The question you have asked is basic to much of modern-day science activity. An example from the current concerns about depletion of the ozone layer might illuminate the discussion given above. Long ultraviolet would get down to the earth if there were no ozone. This is because the atmosphere does not have other molecules in enough quantity to absorb this radiation.

Ozone molecules that are formed in the upper atmosphere are structures of three oxygen atoms with relatively loose binding with each other. The energy levels of these molecules are such that they are capable of absorbing the ultraviolet to break up into an oxygen molecule and an oxygen atom. Ozone molecules are destroyed but in dying they manage to save us from harmful ultraviolet.

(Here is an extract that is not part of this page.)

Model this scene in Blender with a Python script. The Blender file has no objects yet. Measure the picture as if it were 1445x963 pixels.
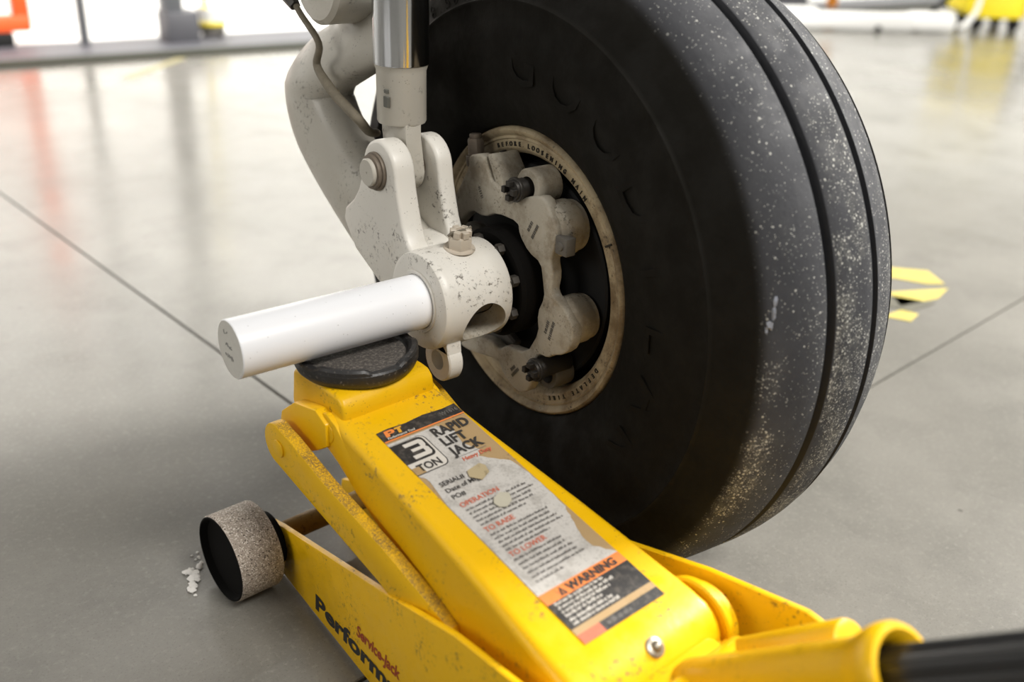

Of course we need continuous replenishment of ozone to compensate for the warriors that perish in trying to save us!

Is there any possibility that the earth might stop rotating because of friction due to lot of cosmic dust in space?

Please do not be paranoid. Any interaction with dust would be very low. What can happen in a few tens of million years is that there might be a collision with an asteroid or a comet. But such an event may or may not alter the rotation period of the earth but would certainly cause lot of devastation.

Remember, you are talking of a big ball that has been rotating reliably for over four billion years perhaps slightly changing with time.

The tidal friction does have an effect and there is some evidence that the length of the day has changed because of that. Now that the moon is not as close to the earth as it once was, that effect is somewhat less now. Cosmic dust is not significant in this regard.